Попадались и проходимцы, которые в голодное время пристраивались ненадолго к семинарии, где кормили. А при случае, отыскав хлебное место, уходили без сожаления из учебного заведения, где им надобно было изображать, что они верующие.
Но в основном были настоящие православные ребята. И те, кто окончил семинарию и академию, до конца дней своих сохранили верность Церкви Христовой.
Учащиеся внимательно следили за всем, что происходило в мире, в стране и в Церкви. После войны Патриарх Алексий I стал решительно добиваться устранения раскола между нашей и Зарубежной Церковью. В 1945 году к Московскому Патриархату, вопреки желанию большинства своей паствы и клира, присоединился экзарх Западной Европы митрополит Евлогий (Георгиевский). Спустя год он скончался, и делегацию от Русской Православной Церкви выпустили в Париж для участия в его похоронах. Отпевание совершал митрополит Григорий (Чуков). Он пытался закрепить Западноевропейский экзархат в юрисдикции Московской Патриархии, но ничего не вышло.
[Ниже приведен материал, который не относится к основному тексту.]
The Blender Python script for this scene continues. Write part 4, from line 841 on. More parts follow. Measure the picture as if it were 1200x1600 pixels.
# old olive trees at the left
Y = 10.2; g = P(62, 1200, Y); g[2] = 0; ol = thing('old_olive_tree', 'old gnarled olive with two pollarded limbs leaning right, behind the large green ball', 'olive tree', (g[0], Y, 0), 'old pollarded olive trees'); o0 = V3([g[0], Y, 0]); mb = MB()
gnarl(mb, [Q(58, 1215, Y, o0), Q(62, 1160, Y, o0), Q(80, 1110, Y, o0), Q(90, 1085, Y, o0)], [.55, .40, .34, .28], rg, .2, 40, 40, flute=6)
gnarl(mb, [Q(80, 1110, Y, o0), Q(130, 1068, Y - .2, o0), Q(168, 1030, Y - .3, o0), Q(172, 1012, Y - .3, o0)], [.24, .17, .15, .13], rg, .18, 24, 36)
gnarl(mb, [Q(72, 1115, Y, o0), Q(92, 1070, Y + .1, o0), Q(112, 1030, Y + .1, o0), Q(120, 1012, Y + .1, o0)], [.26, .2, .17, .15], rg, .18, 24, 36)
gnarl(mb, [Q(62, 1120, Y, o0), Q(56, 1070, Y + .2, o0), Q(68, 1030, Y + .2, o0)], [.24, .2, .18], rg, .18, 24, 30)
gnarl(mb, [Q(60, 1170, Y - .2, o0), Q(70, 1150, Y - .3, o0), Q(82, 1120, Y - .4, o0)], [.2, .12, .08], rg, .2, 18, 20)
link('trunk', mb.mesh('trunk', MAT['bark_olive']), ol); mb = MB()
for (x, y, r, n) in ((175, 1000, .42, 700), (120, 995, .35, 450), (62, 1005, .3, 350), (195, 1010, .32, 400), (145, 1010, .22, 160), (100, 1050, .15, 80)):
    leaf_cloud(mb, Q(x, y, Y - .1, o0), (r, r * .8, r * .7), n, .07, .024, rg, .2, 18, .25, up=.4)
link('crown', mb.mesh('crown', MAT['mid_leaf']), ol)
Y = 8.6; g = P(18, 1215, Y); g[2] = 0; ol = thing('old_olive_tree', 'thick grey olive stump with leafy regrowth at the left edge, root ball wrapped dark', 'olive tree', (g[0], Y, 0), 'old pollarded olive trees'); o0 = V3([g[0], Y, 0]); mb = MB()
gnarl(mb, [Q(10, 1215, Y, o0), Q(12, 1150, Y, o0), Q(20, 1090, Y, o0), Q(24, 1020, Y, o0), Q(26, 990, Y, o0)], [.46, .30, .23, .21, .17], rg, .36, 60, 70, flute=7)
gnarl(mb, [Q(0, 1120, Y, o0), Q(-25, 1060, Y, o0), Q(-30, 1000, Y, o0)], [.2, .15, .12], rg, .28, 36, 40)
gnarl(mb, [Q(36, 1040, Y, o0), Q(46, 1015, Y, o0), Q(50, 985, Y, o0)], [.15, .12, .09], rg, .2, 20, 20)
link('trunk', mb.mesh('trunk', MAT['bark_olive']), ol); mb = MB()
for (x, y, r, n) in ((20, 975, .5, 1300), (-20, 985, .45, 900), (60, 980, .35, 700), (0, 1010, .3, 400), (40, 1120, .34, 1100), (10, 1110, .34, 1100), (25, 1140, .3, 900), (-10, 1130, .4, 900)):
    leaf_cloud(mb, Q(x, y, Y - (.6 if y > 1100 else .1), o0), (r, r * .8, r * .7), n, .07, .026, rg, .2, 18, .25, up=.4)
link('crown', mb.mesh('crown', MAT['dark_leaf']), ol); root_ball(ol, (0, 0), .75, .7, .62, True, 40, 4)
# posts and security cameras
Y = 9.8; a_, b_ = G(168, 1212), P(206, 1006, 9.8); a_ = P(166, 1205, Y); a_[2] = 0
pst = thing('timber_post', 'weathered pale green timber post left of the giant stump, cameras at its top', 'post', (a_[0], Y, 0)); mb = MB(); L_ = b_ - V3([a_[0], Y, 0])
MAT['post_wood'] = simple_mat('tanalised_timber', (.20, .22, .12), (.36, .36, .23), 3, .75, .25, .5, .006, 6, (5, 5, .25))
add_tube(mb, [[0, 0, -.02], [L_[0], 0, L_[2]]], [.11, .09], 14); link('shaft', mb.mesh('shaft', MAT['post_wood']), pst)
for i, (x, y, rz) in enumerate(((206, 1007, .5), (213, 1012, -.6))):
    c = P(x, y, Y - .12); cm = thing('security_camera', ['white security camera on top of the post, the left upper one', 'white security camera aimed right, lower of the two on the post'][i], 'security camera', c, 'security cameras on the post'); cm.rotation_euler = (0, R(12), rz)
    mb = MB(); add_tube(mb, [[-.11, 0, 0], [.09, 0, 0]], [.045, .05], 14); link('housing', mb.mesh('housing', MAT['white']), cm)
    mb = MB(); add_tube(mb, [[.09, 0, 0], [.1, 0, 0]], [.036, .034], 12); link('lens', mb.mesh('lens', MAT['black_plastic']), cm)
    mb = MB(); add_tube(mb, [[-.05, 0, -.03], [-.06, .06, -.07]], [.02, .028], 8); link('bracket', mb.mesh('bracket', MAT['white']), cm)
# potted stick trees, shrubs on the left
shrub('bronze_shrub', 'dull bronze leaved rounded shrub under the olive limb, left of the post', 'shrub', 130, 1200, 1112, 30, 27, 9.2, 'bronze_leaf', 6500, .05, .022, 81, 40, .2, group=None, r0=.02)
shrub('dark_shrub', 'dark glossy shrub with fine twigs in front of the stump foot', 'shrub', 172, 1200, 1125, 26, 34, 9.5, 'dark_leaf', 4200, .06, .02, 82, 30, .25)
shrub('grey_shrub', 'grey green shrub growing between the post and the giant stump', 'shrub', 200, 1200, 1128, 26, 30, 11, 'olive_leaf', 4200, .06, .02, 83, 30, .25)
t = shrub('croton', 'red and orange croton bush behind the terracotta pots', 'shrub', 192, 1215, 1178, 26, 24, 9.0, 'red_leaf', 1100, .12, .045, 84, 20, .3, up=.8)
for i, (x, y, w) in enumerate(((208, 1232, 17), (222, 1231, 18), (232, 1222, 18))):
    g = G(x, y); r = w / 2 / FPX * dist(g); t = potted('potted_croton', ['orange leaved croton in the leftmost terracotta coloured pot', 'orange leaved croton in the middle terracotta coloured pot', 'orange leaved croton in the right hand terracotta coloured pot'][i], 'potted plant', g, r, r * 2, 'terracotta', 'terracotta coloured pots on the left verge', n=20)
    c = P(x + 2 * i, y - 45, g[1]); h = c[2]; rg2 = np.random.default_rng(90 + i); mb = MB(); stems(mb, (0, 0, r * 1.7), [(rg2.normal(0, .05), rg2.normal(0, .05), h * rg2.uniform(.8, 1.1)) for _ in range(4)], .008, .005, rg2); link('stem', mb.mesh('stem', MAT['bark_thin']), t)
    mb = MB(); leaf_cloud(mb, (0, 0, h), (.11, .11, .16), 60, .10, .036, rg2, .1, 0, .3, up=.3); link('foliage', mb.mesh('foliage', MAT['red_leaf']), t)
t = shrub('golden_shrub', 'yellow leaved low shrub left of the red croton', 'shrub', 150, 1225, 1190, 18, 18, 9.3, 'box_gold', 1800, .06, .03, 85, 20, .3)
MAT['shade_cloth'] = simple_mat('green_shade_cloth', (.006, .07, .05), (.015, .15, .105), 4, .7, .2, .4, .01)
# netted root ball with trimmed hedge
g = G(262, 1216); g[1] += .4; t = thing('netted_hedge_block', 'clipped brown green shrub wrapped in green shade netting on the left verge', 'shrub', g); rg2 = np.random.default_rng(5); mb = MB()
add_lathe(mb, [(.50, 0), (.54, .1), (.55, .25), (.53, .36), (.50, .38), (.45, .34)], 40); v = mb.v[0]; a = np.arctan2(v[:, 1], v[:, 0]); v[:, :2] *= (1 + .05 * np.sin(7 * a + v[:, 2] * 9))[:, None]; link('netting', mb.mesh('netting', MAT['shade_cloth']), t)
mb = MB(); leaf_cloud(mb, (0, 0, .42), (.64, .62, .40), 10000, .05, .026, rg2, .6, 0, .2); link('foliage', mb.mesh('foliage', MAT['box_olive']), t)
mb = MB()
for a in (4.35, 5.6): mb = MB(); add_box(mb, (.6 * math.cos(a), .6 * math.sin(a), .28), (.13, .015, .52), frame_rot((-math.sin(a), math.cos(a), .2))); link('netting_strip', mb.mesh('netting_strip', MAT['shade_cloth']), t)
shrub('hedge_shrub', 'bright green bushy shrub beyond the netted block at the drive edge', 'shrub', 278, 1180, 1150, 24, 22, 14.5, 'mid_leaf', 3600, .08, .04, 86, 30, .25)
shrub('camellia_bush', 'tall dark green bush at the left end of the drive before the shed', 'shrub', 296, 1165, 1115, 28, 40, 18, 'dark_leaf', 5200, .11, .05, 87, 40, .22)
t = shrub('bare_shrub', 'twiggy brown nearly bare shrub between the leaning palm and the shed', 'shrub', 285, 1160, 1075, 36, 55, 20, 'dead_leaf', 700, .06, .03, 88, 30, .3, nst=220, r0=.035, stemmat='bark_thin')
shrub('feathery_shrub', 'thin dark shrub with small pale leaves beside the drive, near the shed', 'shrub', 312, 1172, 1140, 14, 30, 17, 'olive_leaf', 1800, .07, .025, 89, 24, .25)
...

Столь же безрезультатно окончились его усилия по принятию в лоно Московской Патриархии Североамериканской митрополии, возглавляемой митрополитом Феофилом (Пашковским). Зарубежники оставались непоколебимы в своём неприятии существования Церкви в безбожной Советской стране.
Словом, у владыки Григория дел всё прибавлялось и прибавлялось, и после увольнения и перевода в Таллин Иоанна Богоявленского нужно было подыскать другого человека на должность ректора. Такового быстро отыскали органы безопасности. Александр Александрович Осипов вот уже несколько лет являлся их тайным осведомителем. Уроженец Ревеля, он в тридцатые годы преподавал в Тарту, был изгнан из университета во время очередной вспышки эстонского национального самосознания, женился на дочери священника, сам стал священником и, вероятно, был завербован органами НКВД. Во время войны служил в тыловой части Красной армии, затем вернулся к священнослужению, усыновил мальчика, оставшегося сиротой. Если в тридцатые годы в Эстонии он писал антисоветские статьи, то в сороковые стал ярым поборником советской власти.